- Prompt:
Set down the listing below verbatim, but only from its first line through the line containing "def grey(v): return (v, v, v, 1)".

- Supplied material:

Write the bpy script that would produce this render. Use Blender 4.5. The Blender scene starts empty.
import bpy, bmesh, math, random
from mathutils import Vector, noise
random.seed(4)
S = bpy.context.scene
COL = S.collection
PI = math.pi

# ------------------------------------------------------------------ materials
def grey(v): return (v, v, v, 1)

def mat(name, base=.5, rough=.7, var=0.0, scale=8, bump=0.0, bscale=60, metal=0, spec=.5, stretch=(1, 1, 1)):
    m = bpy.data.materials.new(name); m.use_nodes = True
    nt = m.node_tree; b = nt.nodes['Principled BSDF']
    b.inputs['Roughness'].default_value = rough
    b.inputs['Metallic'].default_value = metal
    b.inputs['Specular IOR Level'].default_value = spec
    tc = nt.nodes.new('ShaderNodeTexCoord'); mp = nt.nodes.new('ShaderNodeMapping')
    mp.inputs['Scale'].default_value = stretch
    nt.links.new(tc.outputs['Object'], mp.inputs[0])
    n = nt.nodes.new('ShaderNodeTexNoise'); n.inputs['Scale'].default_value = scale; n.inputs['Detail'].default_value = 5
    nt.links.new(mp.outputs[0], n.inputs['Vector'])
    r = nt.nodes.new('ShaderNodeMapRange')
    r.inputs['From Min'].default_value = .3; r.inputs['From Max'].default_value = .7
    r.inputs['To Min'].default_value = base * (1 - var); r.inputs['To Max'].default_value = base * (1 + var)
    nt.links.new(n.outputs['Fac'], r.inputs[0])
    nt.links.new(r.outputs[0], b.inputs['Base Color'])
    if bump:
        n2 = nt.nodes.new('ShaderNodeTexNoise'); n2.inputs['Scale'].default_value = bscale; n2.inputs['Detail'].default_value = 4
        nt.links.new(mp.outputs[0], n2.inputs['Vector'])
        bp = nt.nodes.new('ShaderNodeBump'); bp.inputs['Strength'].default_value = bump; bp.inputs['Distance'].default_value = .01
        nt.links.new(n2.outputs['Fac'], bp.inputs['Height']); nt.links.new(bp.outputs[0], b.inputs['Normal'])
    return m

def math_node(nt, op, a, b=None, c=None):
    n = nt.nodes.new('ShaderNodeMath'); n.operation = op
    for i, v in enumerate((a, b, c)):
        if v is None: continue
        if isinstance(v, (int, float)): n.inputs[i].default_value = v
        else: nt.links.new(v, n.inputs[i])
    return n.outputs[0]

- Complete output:
Write the bpy script that would produce this render. Use Blender 4.5. The Blender scene starts empty.
import bpy, bmesh, math, random
from mathutils import Vector, noise
random.seed(4)
S = bpy.context.scene
COL = S.collection
PI = math.pi

# ------------------------------------------------------------------ materials
def grey(v): return (v, v, v, 1)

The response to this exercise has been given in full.